The victory of Dlamni-Zuma brings the curtains down on bitterly partisan lobbying over the post of the AU Commission chair, the executive head of the 54-nation African Union, that threatened to divide the continent that is facing festering crises in Mali, the Democratic Republic of the Congo, Sudan and Guinnea-Bissau.
The South African president, who looked slightly tense and said he was keeping his fingers crossed ahead of the AU summit, was one of the first to offer his congratulations after the vote.
"It means a lot for Africa… for the continent, unity and the empowerment of women – very important," Zuma said.
As South Africa's foreign minister for nearly a decade under Nelson Mandela's successors Thabo Mbeki and Kgalema Motlanthe, Dlamini-Zuma is well-known and much-esteemed in international diplomatic and political circles.

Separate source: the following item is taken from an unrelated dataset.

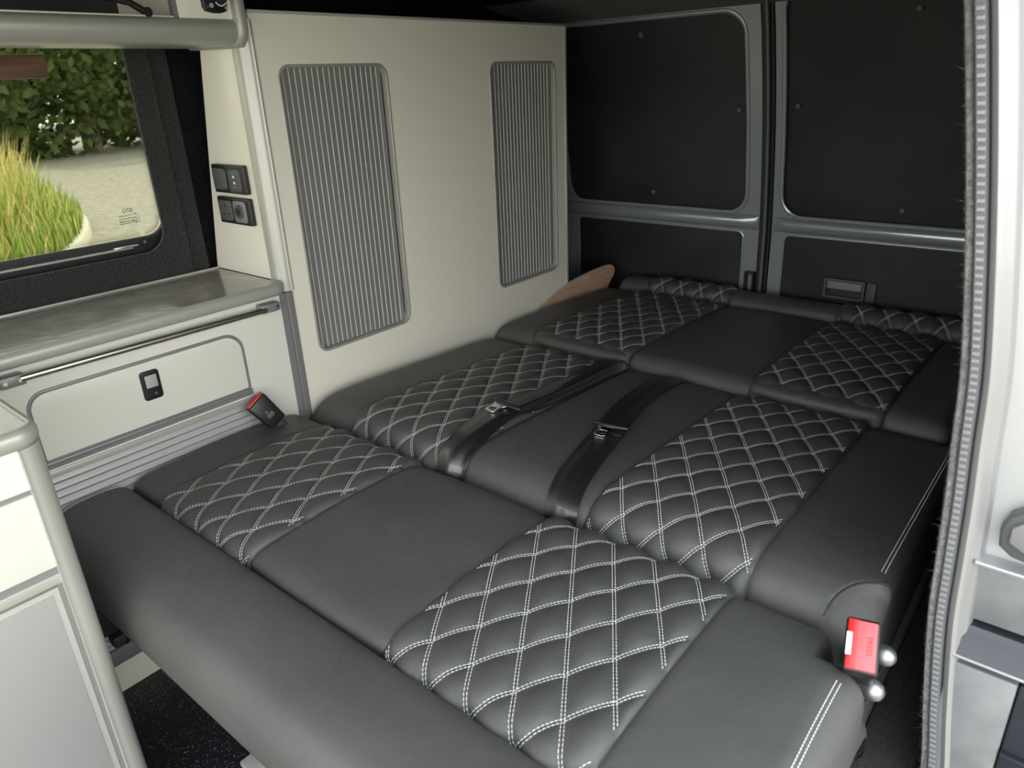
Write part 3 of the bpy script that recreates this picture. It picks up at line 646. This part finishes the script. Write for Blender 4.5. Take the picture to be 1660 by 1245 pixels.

The 63-year-old Dlamini-Zuma is a doctor by training and has served as health, interior and foreign minister in South Africa.
Dlamini-Zuma's win in this highly-publicised contest, coincides with the decade of empowerment declared by the AU.
Official sources disclosed there were four rounds of voting before Dlamini-Zuma won 37 votes, three more than the required two-third majority, to get the AU's top job.
The last election in January ended in a deadlock as neither Ping nor Dlamini-Zuma could secure the requisite two-thirds majority to make it.
In many ways, South Africa, the continent's economic powerhouse and a non-permanent member of the UN Security Council, broke the AU's unwritten rule that the continent's heavyweights, including South Africa, Nigeria, Egypt and Algeria, should leave it to smaller African countries to occupy this post. But an unfazed Pretoria had launched a major diplomatic offensive to project her as the first female for the AU's top job and a representative of the southern African region which had not got this coveted position.